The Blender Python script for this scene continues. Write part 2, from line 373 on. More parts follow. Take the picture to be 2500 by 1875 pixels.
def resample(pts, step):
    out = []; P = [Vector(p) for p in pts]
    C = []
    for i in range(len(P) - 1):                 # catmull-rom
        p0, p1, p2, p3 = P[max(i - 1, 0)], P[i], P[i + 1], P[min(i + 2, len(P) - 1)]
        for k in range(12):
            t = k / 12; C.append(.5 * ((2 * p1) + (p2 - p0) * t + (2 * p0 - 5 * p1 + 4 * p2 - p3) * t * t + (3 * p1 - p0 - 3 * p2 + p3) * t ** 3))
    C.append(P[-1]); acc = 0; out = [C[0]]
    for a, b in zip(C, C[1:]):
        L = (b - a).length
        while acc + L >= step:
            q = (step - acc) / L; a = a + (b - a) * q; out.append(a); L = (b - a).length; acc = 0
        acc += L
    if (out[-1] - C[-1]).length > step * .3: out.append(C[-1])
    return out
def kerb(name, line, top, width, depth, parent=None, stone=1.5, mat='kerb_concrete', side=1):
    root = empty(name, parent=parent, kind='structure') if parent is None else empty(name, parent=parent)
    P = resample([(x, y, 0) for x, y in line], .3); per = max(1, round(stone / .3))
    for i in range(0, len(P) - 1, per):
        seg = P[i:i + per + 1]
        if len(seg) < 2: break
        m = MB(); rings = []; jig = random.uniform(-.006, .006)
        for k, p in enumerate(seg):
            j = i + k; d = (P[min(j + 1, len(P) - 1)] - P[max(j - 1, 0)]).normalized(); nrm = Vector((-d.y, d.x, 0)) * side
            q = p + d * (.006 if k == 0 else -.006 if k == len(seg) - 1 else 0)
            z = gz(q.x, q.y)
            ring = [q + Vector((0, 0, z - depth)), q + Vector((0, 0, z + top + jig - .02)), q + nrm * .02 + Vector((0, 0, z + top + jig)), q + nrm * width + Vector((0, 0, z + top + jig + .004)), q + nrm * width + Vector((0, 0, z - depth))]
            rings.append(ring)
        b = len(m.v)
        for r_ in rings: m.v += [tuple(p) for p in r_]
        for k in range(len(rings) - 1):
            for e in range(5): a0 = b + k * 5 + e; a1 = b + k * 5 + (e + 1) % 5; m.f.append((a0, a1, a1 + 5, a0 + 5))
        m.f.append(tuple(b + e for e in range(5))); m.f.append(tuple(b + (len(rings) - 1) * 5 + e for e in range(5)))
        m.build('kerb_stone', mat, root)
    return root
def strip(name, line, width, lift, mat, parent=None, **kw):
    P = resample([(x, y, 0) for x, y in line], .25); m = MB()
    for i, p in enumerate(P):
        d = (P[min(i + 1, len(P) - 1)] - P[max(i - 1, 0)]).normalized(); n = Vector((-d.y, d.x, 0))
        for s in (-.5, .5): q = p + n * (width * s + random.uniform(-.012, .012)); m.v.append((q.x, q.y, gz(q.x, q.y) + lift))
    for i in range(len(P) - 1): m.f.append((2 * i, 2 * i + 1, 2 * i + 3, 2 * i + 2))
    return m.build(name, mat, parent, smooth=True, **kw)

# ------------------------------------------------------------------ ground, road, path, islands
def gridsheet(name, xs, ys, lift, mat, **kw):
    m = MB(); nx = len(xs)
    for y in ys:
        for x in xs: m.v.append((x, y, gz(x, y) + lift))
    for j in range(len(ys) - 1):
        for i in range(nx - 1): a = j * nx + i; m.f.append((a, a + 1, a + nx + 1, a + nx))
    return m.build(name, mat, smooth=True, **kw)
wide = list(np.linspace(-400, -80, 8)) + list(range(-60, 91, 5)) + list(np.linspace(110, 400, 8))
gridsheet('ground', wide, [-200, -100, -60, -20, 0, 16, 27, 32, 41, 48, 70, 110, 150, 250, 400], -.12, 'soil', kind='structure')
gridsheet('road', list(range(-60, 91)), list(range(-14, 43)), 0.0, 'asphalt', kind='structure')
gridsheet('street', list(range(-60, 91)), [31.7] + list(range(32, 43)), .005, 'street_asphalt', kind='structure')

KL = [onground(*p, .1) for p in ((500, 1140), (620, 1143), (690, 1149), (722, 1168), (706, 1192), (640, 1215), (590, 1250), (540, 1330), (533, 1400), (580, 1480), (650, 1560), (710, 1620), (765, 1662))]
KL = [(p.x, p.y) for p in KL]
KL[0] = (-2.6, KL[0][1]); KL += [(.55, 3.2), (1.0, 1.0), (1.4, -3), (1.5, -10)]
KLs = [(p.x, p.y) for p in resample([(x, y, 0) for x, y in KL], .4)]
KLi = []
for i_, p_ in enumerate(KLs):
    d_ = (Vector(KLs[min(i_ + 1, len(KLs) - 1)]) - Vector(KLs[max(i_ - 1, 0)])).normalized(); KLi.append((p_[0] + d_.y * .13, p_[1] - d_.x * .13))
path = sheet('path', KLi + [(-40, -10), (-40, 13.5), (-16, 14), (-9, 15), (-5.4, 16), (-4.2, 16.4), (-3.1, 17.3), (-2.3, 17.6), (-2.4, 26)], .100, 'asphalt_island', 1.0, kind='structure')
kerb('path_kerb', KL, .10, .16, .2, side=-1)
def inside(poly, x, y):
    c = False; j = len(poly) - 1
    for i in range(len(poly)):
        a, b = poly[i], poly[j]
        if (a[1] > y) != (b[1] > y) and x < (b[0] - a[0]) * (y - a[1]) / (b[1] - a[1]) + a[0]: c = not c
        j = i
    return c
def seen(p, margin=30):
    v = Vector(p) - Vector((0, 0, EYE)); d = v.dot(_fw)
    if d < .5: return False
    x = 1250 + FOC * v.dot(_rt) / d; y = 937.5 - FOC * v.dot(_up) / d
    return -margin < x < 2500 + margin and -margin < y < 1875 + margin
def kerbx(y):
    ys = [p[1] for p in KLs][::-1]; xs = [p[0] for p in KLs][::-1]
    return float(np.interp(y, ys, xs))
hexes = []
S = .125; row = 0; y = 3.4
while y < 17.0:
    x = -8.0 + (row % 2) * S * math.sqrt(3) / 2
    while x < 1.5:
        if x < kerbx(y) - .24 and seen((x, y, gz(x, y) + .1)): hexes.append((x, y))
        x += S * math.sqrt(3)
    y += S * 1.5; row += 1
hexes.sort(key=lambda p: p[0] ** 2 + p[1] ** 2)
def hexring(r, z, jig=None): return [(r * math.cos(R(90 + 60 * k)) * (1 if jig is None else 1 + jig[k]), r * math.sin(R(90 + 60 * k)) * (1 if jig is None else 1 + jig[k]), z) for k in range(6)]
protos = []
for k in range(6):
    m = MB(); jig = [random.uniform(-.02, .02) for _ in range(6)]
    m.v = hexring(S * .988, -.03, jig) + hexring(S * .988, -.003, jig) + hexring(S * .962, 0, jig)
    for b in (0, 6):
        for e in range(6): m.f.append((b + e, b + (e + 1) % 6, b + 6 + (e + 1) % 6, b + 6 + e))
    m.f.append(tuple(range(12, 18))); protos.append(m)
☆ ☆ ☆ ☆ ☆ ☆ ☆
Extract all of the data above without altering anything.

The Blender Python script for this scene continues. Write part 2, from line 373 on. More parts follow. Take the picture to be 2500 by 1875 pixels.
def resample(pts, step):
    out = []; P = [Vector(p) for p in pts]
    C = []
    for i in range(len(P) - 1):                 # catmull-rom
        p0, p1, p2, p3 = P[max(i - 1, 0)], P[i], P[i + 1], P[min(i + 2, len(P) - 1)]
        for k in range(12):
            t = k / 12; C.append(.5 * ((2 * p1) + (p2 - p0) * t + (2 * p0 - 5 * p1 + 4 * p2 - p3) * t * t + (3 * p1 - p0 - 3 * p2 + p3) * t ** 3))
    C.append(P[-1]); acc = 0; out = [C[0]]
    for a, b in zip(C, C[1:]):
        L = (b - a).length
        while acc + L >= step:
            q = (step - acc) / L; a = a + (b - a) * q; out.append(a); L = (b - a).length; acc = 0
        acc += L
    if (out[-1] - C[-1]).length > step * .3: out.append(C[-1])
    return out
def kerb(name, line, top, width, depth, parent=None, stone=1.5, mat='kerb_concrete', side=1):
    root = empty(name, parent=parent, kind='structure') if parent is None else empty(name, parent=parent)
    P = resample([(x, y, 0) for x, y in line], .3); per = max(1, round(stone / .3))
    for i in range(0, len(P) - 1, per):
        seg = P[i:i + per + 1]
        if len(seg) < 2: break
        m = MB(); rings = []; jig = random.uniform(-.006, .006)
        for k, p in enumerate(seg):
            j = i + k; d = (P[min(j + 1, len(P) - 1)] - P[max(j - 1, 0)]).normalized(); nrm = Vector((-d.y, d.x, 0)) * side
            q = p + d * (.006 if k == 0 else -.006 if k == len(seg) - 1 else 0)
            z = gz(q.x, q.y)
            ring = [q + Vector((0, 0, z - depth)), q + Vector((0, 0, z + top + jig - .02)), q + nrm * .02 + Vector((0, 0, z + top + jig)), q + nrm * width + Vector((0, 0, z + top + jig + .004)), q + nrm * width + Vector((0, 0, z - depth))]
            rings.append(ring)
        b = len(m.v)
        for r_ in rings: m.v += [tuple(p) for p in r_]
        for k in range(len(rings) - 1):
            for e in range(5): a0 = b + k * 5 + e; a1 = b + k * 5 + (e + 1) % 5; m.f.append((a0, a1, a1 + 5, a0 + 5))
        m.f.append(tuple(b + e for e in range(5))); m.f.append(tuple(b + (len(rings) - 1) * 5 + e for e in range(5)))
        m.build('kerb_stone', mat, root)
    return root
def strip(name, line, width, lift, mat, parent=None, **kw):
    P = resample([(x, y, 0) for x, y in line], .25); m = MB()
    for i, p in enumerate(P):
        d = (P[min(i + 1, len(P) - 1)] - P[max(i - 1, 0)]).normalized(); n = Vector((-d.y, d.x, 0))
        for s in (-.5, .5): q = p + n * (width * s + random.uniform(-.012, .012)); m.v.append((q.x, q.y, gz(q.x, q.y) + lift))
    for i in range(len(P) - 1): m.f.append((2 * i, 2 * i + 1, 2 * i + 3, 2 * i + 2))
    return m.build(name, mat, parent, smooth=True, **kw)

# ------------------------------------------------------------------ ground, road, path, islands
def gridsheet(name, xs, ys, lift, mat, **kw):
    m = MB(); nx = len(xs)
    for y in ys:
        for x in xs: m.v.append((x, y, gz(x, y) + lift))
    for j in range(len(ys) - 1):
        for i in range(nx - 1): a = j * nx + i; m.f.append((a, a + 1, a + nx + 1, a + nx))
    return m.build(name, mat, smooth=True, **kw)
wide = list(np.linspace(-400, -80, 8)) + list(range(-60, 91, 5)) + list(np.linspace(110, 400, 8))
gridsheet('ground', wide, [-200, -100, -60, -20, 0, 16, 27, 32, 41, 48, 70, 110, 150, 250, 400], -.12, 'soil', kind='structure')
gridsheet('road', list(range(-60, 91)), list(range(-14, 43)), 0.0, 'asphalt', kind='structure')
gridsheet('street', list(range(-60, 91)), [31.7] + list(range(32, 43)), .005, 'street_asphalt', kind='structure')

KL = [onground(*p, .1) for p in ((500, 1140), (620, 1143), (690, 1149), (722, 1168), (706, 1192), (640, 1215), (590, 1250), (540, 1330), (533, 1400), (580, 1480), (650, 1560), (710, 1620), (765, 1662))]
KL = [(p.x, p.y) for p in KL]
KL[0] = (-2.6, KL[0][1]); KL += [(.55, 3.2), (1.0, 1.0), (1.4, -3), (1.5, -10)]
KLs = [(p.x, p.y) for p in resample([(x, y, 0) for x, y in KL], .4)]
KLi = []
for i_, p_ in enumerate(KLs):
    d_ = (Vector(KLs[min(i_ + 1, len(KLs) - 1)]) - Vector(KLs[max(i_ - 1, 0)])).normalized(); KLi.append((p_[0] + d_.y * .13, p_[1] - d_.x * .13))
path = sheet('path', KLi + [(-40, -10), (-40, 13.5), (-16, 14), (-9, 15), (-5.4, 16), (-4.2, 16.4), (-3.1, 17.3), (-2.3, 17.6), (-2.4, 26)], .100, 'asphalt_island', 1.0, kind='structure')
kerb('path_kerb', KL, .10, .16, .2, side=-1)
def inside(poly, x, y):
    c = False; j = len(poly) - 1
    for i in range(len(poly)):
        a, b = poly[i], poly[j]
        if (a[1] > y) != (b[1] > y) and x < (b[0] - a[0]) * (y - a[1]) / (b[1] - a[1]) + a[0]: c = not c
        j = i
    return c
def seen(p, margin=30):
    v = Vector(p) - Vector((0, 0, EYE)); d = v.dot(_fw)
    if d < .5: return False
    x = 1250 + FOC * v.dot(_rt) / d; y = 937.5 - FOC * v.dot(_up) / d
    return -margin < x < 2500 + margin and -margin < y < 1875 + margin
def kerbx(y):
    ys = [p[1] for p in KLs][::-1]; xs = [p[0] for p in KLs][::-1]
    return float(np.interp(y, ys, xs))
hexes = []
S = .125; row = 0; y = 3.4
while y < 17.0:
    x = -8.0 + (row % 2) * S * math.sqrt(3) / 2
    while x < 1.5:
        if x < kerbx(y) - .24 and seen((x, y, gz(x, y) + .1)): hexes.append((x, y))
        x += S * math.sqrt(3)
    y += S * 1.5; row += 1
hexes.sort(key=lambda p: p[0] ** 2 + p[1] ** 2)
def hexring(r, z, jig=None): return [(r * math.cos(R(90 + 60 * k)) * (1 if jig is None else 1 + jig[k]), r * math.sin(R(90 + 60 * k)) * (1 if jig is None else 1 + jig[k]), z) for k in range(6)]
protos = []
for k in range(6):
    m = MB(); jig = [random.uniform(-.02, .02) for _ in range(6)]
    m.v = hexring(S * .988, -.03, jig) + hexring(S * .988, -.003, jig) + hexring(S * .962, 0, jig)
    for b in (0, 6):
        for e in range(6): m.f.append((b + e, b + (e + 1) % 6, b + 6 + (e + 1) % 6, b + 6 + e))
    m.f.append(tuple(range(12, 18))); protos.append(m)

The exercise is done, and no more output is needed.